Advancing the timing does mean beginning the burn before TDC. So by the time the piston is passing TDC the majority of fuel is burning.
It isn't as if all the fuel explodes in an instant. One of the most important aspects in engine design is the burn pattern. Air and fuel are still being introduced to the chamber when ignition begins and the way it swirls determines the rate and efficiency of the burn. Higher octanes burn slower and thus ignition can begin earlier. This allows more of the fuel to burn, thus increasing power and MPGs.
Anyway, with direct injection, the computer controls when and how much fuel is introduced along with the spark timing. Thus detonation can be avoided by delaying the introduction of fuel. But this means there is less time to add fuel and still expect it to burn effectively. Resulting in lower power and lower MPGs.

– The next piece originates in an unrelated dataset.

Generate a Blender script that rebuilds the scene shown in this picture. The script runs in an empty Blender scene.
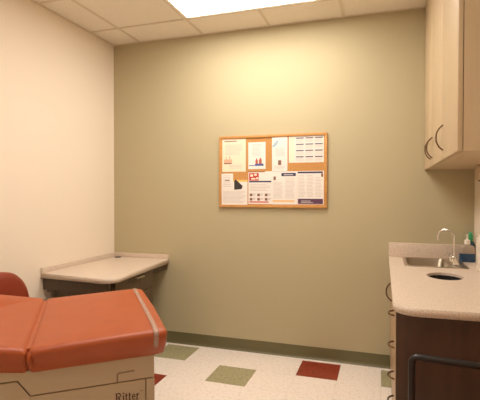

The main way to control the burn and the way the air/fuel moves involves the shape and length of the intake and exhaust ports, the placement and size of the valves, the rate and height and time at which valves open and close, the size and shape of the combustion chamber, etc.
And that is a simple explanation
As you can see, it is quite involved and it used to be all trial and error. With the advent of super computers and dynamic equations much of the guess work can be avoided, but it still comes down to building and testing, tweaking, repeating.
Of course, cost and reliability are always factors affecting the final product. There comes a point of return on investment. The masses do not want to spend another $1,000 on a car for 0.1 more MPG or 1 more HP.